* **WHAT TO WORK ON**
Below is a listing; print exactly its lines from the one containing "Reconstruct this image" down to the one containing "return (n0 * (1 - v) + n1 * v) * 1.5", both inclusive, with every picture left out.

* **PROVIDED INFORMATION**
____
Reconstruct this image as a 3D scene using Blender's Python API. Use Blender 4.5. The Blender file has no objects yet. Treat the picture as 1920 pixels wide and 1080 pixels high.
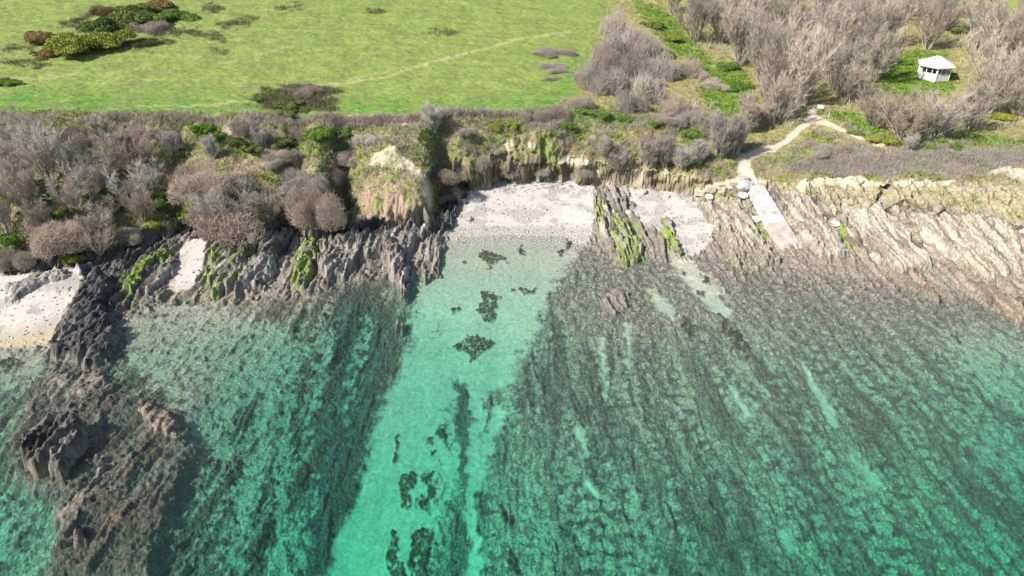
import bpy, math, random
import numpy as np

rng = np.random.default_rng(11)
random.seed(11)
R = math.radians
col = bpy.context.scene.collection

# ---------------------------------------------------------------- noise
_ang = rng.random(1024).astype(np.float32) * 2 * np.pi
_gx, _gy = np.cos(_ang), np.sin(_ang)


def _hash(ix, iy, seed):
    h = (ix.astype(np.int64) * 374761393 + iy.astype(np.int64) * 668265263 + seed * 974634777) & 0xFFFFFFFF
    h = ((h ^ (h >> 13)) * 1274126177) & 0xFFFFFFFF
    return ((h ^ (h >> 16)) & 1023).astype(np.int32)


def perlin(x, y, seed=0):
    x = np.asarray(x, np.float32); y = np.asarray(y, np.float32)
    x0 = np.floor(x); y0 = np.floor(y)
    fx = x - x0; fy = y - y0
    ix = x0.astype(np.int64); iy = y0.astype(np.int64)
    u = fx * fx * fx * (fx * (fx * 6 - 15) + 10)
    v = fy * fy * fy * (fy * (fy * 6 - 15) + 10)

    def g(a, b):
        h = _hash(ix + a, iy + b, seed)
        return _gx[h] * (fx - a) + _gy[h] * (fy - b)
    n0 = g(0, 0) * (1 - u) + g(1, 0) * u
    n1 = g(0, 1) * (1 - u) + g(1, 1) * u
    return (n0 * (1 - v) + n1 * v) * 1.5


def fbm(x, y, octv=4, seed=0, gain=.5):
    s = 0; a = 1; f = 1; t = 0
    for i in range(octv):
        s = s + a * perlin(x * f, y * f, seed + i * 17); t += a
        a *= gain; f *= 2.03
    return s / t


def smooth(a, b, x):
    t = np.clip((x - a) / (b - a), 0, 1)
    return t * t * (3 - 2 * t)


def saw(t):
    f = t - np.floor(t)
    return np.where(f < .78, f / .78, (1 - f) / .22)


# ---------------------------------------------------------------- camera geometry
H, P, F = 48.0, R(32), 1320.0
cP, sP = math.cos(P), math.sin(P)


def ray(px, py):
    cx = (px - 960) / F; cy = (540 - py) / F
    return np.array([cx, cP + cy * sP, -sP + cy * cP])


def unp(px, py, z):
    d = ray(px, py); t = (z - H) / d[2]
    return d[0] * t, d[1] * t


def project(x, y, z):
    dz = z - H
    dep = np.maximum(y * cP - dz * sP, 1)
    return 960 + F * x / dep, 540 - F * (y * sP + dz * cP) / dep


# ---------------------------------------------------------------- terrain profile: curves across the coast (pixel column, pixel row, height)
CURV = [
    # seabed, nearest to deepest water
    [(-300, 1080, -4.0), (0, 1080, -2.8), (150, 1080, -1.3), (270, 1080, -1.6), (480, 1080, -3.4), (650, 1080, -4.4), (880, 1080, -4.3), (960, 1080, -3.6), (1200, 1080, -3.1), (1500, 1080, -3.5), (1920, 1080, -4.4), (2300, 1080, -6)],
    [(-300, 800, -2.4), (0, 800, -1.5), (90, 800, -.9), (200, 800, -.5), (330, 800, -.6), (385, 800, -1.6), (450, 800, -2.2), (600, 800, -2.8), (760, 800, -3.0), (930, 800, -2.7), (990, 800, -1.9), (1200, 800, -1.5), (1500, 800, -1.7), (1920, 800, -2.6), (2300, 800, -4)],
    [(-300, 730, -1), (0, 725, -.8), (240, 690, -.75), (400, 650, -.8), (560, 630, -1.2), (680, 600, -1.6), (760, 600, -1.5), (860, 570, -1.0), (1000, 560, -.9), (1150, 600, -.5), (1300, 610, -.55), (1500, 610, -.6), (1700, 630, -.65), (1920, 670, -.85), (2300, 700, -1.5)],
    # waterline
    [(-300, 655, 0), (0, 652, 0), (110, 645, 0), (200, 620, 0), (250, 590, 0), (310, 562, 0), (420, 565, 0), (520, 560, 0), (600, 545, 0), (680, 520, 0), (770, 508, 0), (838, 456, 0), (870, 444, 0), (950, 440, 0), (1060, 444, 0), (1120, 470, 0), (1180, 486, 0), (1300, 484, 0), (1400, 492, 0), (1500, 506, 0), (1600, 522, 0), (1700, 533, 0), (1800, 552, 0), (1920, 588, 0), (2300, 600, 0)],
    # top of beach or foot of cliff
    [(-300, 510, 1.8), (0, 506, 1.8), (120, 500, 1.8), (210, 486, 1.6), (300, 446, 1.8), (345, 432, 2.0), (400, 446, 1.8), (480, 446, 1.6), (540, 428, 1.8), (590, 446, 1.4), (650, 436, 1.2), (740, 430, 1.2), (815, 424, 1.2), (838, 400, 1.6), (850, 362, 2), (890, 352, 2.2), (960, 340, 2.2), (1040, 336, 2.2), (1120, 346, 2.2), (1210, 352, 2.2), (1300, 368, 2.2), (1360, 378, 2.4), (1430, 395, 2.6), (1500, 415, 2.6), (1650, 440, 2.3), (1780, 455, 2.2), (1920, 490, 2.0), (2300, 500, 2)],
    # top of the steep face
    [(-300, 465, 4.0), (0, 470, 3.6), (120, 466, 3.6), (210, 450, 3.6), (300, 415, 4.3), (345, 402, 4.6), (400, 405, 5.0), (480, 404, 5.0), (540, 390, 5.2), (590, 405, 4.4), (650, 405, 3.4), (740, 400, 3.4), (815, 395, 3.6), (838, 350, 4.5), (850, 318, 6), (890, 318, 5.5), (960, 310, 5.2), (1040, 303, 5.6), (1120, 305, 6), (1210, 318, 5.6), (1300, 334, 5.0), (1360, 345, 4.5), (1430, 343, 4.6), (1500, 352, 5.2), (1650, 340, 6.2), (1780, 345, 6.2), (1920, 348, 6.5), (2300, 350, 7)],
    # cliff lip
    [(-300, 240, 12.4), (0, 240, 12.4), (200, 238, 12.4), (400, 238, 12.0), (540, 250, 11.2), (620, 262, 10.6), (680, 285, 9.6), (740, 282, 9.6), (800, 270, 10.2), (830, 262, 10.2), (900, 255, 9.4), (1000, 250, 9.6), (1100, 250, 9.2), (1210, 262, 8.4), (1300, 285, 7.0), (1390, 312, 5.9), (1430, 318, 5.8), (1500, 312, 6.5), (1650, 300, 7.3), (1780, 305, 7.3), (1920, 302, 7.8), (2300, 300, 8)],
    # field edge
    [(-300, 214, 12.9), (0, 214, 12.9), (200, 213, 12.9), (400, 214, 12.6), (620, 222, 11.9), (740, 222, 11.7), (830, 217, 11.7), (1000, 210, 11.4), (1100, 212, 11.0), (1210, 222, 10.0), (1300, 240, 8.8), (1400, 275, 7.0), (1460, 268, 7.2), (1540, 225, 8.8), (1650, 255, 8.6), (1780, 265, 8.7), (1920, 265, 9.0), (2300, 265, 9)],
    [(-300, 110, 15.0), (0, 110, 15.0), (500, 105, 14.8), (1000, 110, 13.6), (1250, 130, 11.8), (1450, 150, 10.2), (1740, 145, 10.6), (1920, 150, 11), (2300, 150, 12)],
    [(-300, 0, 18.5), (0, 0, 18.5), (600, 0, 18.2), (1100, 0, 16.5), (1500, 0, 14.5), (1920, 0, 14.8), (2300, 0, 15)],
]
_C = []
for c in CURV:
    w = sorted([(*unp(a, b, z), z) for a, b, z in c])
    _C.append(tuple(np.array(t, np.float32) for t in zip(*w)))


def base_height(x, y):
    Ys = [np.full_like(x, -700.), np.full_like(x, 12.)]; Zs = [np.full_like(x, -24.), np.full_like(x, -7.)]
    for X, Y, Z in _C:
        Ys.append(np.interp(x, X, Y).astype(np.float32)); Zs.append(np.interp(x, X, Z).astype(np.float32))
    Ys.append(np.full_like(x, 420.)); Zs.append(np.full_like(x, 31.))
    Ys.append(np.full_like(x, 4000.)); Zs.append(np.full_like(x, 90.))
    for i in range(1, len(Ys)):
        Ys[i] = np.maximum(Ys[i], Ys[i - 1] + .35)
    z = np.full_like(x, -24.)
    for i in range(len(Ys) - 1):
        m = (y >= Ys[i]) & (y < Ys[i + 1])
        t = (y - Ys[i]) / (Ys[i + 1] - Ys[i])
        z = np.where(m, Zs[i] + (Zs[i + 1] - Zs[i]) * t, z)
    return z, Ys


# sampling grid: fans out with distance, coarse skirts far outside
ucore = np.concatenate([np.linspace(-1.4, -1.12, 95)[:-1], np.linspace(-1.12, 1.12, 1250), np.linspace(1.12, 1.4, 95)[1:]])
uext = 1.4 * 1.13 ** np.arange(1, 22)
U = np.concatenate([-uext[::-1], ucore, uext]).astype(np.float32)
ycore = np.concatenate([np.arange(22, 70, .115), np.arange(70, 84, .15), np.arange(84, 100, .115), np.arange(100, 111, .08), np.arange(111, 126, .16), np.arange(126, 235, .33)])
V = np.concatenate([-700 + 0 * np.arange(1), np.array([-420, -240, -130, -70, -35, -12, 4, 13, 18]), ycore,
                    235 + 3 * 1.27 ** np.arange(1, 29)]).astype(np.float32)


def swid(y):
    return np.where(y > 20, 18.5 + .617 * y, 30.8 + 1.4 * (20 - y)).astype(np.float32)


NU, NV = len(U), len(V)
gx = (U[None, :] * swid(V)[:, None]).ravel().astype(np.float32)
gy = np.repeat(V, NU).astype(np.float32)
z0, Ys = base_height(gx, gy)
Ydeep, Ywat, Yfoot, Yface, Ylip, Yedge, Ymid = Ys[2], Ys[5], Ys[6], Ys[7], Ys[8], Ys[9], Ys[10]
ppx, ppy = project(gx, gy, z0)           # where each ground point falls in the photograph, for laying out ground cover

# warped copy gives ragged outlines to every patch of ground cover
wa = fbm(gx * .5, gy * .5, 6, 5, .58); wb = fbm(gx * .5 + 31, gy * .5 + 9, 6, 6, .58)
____
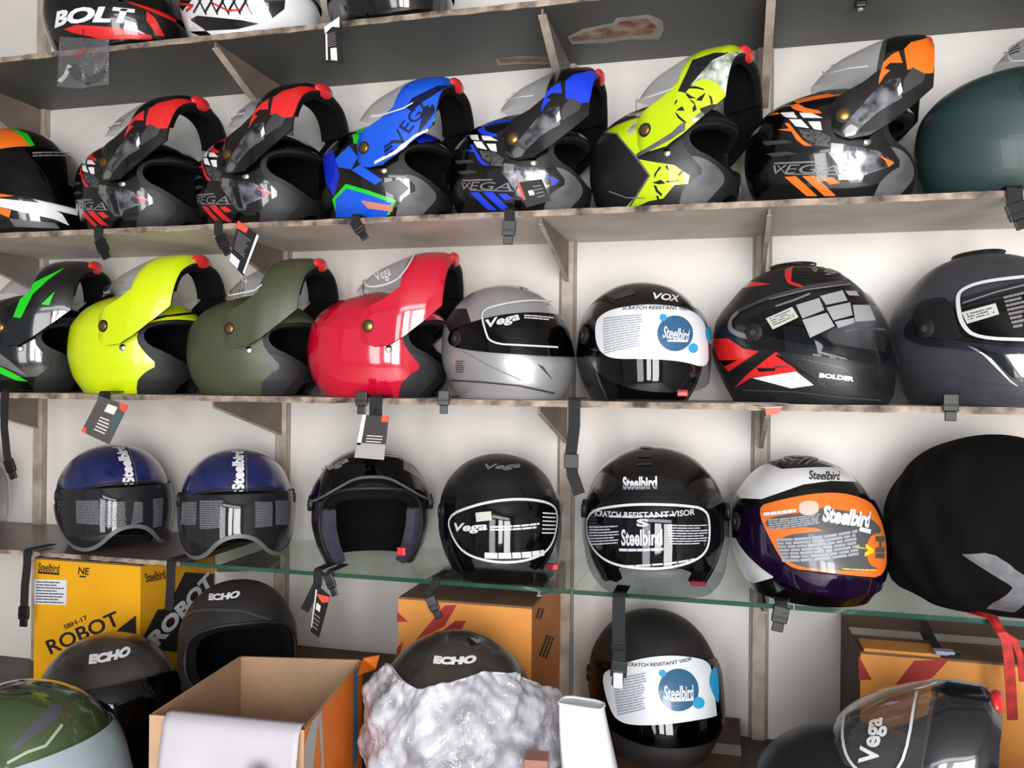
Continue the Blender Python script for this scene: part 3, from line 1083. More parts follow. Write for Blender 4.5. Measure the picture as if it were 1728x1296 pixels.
____
* **FINAL RESULT**
Reconstruct this image as a 3D scene using Blender's Python API. Use Blender 4.5. The Blender file has no objects yet. Treat the picture as 1920 pixels wide and 1080 pixels high.
import bpy, math, random
import numpy as np

rng = np.random.default_rng(11)
random.seed(11)
R = math.radians
col = bpy.context.scene.collection

# ---------------------------------------------------------------- noise
_ang = rng.random(1024).astype(np.float32) * 2 * np.pi
_gx, _gy = np.cos(_ang), np.sin(_ang)


def _hash(ix, iy, seed):
    h = (ix.astype(np.int64) * 374761393 + iy.astype(np.int64) * 668265263 + seed * 974634777) & 0xFFFFFFFF
    h = ((h ^ (h >> 13)) * 1274126177) & 0xFFFFFFFF
    return ((h ^ (h >> 16)) & 1023).astype(np.int32)


def perlin(x, y, seed=0):
    x = np.asarray(x, np.float32); y = np.asarray(y, np.float32)
    x0 = np.floor(x); y0 = np.floor(y)
    fx = x - x0; fy = y - y0
    ix = x0.astype(np.int64); iy = y0.astype(np.int64)
    u = fx * fx * fx * (fx * (fx * 6 - 15) + 10)
    v = fy * fy * fy * (fy * (fy * 6 - 15) + 10)

    def g(a, b):
        h = _hash(ix + a, iy + b, seed)
        return _gx[h] * (fx - a) + _gy[h] * (fy - b)
    n0 = g(0, 0) * (1 - u) + g(1, 0) * u
    n1 = g(0, 1) * (1 - u) + g(1, 1) * u
    return (n0 * (1 - v) + n1 * v) * 1.5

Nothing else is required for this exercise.